True Stories: A number-crunching success


2 Feb 2004

Casey McGrath & Associates has developed an expertise in IT that is unique in the accountancy sector.

Casey McGrath & Associates (CMG) came into being in March 1992 as a partnership between Con Casey (pictured) and Fergal McGrath. Almost 12 years on, the practice has grown to employ 26 people and has taken on two new partners.

“Basically our suite of services would be similar to most accountancy practices,” explains Casey. “That would include business consultancy, taxation advice and statutory audits. We also do a considerable amount of corporate finance work and over a period of time we have developed a unique niche in that we also deal with quoted PLCs (public limited companies) that is quite unique for the size of the firm.”

CMG may not be Ireland’s biggest accountancy practice nor is it the oldest but it is certainly one of the most forward looking when it comes to IT. Not only was it one of the first businesses in the country to install wireless networking but it has developed an expertise in IT that is unique in the sector.

“When we set ourselves up in 1992, in addition to our practice we were running a share registration business and that was our first introduction to IT,” recalls Casey. “In a previous incarnation we computerised a share registration operation for a client. That operation originally involved very old longhand ledgers that required an extraordinary amount of detail but took forever to get the information in and then out the other side. And it was on the back of that work that we computerised the practice and we developed the share registration business which we sold in 1998,” he adds.

Despite selling the share registration business, CMG held on to the expertise it had developed in-house and formed a separate four-person business, CMG Interactive, with the mission to design and install networks for accountants, insurance brokers and members of the legal profession, all of whom have requirements similar to CMG’s own.

IT also plays an important role in the running of the core business. Management of the business is based around a package called Time & Fees from Sage. Casey’s relationship with the package stretches back to before he founded CMG and before the application was called Time & Fees.

Time & Fees began life as Model Office from Orchard Software. However, Sage acquired the company and renamed the product Time & Fees. Casey was familiar with Model Office in his previous business and so when he started CMG he used the same package, upgrading to Time & Fees when it was released. Every day, users record the time they spend on clients, broken down by project and task, in an electronic time sheet. Time & Fees then consolidates this information to produce monthly reports or to keep track of time spent in real-time.

“It’s an absolutely critical tool for us,” he says. “It monitors the time our staff is putting into particular assignments. It monitors the type of work that they do on each assignment so obviously it monitors the staff. It also ensures that if we have a dispute with a client over billing for instance, we can easily return to the core record and demonstrate how the time has been accumulated.”
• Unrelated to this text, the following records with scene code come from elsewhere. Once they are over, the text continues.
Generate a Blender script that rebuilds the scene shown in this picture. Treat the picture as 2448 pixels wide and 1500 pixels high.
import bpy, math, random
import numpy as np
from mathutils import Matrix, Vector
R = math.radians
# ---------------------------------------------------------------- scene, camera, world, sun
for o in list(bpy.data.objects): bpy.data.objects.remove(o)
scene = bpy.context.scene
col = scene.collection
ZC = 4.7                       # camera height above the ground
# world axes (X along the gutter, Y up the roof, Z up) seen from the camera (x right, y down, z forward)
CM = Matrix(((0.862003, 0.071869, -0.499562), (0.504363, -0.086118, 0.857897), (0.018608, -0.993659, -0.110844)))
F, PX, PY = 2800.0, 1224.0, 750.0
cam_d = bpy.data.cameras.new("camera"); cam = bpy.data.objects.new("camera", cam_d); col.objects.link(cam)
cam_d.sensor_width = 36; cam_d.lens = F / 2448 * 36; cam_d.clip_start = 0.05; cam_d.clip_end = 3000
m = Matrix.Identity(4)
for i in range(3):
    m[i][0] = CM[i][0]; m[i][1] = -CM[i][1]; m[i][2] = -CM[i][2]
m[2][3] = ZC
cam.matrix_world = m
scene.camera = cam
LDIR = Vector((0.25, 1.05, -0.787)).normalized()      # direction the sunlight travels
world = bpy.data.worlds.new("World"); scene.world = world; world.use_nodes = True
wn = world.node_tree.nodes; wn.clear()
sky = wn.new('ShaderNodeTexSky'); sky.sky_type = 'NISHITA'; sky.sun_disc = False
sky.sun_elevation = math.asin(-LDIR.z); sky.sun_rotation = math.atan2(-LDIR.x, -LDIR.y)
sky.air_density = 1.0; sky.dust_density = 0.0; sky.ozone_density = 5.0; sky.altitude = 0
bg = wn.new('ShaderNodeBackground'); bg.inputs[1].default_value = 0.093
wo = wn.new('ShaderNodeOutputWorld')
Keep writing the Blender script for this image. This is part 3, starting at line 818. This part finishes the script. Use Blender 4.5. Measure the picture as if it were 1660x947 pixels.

The software is flexible enough to allow different rates for different members of staff and even to assign different rates to the same people. CMG uses four individual rates, according to Casey: a normal rate; a premium rate for high-risk jobs; a travelling rate; and a low rate that is applied when a senior partner is required to perform a task that would ordinarily be carried out by a junior member of staff.

Casey points out, however, that the software is simply a business tool and not, as he puts it, gospel. “Ultimately the partners make a decision what to bill,” he says. “It’s not always what’s on the clock. You take a commercial view as to what fee the job might warrant and so, therefore, the time is just a tool to review how you got on.”

So how does Time & Fees compare to the paper-based systems in use when he first entered the profession? “There’s no comparison,” says Casey. “Way back then time sheets were filled in by pen and then sent to a company in Wales. Several weeks later we would get back a big series of reports on the old pyjama paper, reams and reams of it. Today, I can view the state of affairs on a real-time basis. Because we enter our time sheets on a daily basis, if I want to know any accumulated time on any client I can get that at the touch of a button and the information is, at most, a day old and I can break it down to whatever level I want.”